‘Revolutionary’: DOST-funded P21-M ‘innovation’ project in PH’s film fabrication technology

Published June 11, 2021, 12:08 AM

by Charissa Luci-Atienza 

The Department of Science and Technology (DOST) has disclosed that an “efficient and low-cost” superconductor thin film fabrication method has been developed by researchers from the University of the Philippines (UP)- National Institute of Physics (NIP).


DOST Secretary Fortunato “Boy” T. de la Peña described the UP-NIP’s development of an efficient and low-cost non-vacuum fabrication method of superconducting thin films as a “big step in initiating superconductor technology in the Philippines.”

He said it would boost the country’s capability in harnessing high temperature superconductors technology.

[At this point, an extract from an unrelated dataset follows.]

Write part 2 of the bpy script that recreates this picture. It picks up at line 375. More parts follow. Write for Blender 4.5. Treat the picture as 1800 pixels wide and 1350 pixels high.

De la Peña said the three-year project, which started in March 2017 and completed in July 2020, was funded by the DOST-Philippine Council for Industry, Energy and Emerging Technology Research and Development (DOST-PCIEERD). The funding grant amounted to P21 million.

“The researchers, led by Dr. Roland V. Sarmago, used sedimentation deposition using a melt flux, a new method of film fabrication technology that is an alternative to the widely used Pulsed Laser Deposition (PLD) to aid the fabrication of superconducting devices such as Josephson Junction, Superconducting Quantum Interference Device, and Terahertz devices of which thin film is a prerequisite,” he said in a report.

He explained that currently, chemical and vacuum methods of film fabrication fail to fully meet the industry requirements on film size and quality.

“Compared to other methods, the researchers said this new technique is simple, does not use vacuum, utilizes relatively safe reagents, can be expanded for large scale production, and has a developed protocol based on previous studies of the research group,” de la Peña said.

DOST PCIEERD Executive Director Dr. Enrico Paringit welcomed UP’s innovation as a development in the country’s electronics sector as it “provides an efficient and cost-effective way to fabricate films that are used in developing electronic devices.”

“We are optimistic that this can revolutionize the electronics industry and help us rebound economically,” he said.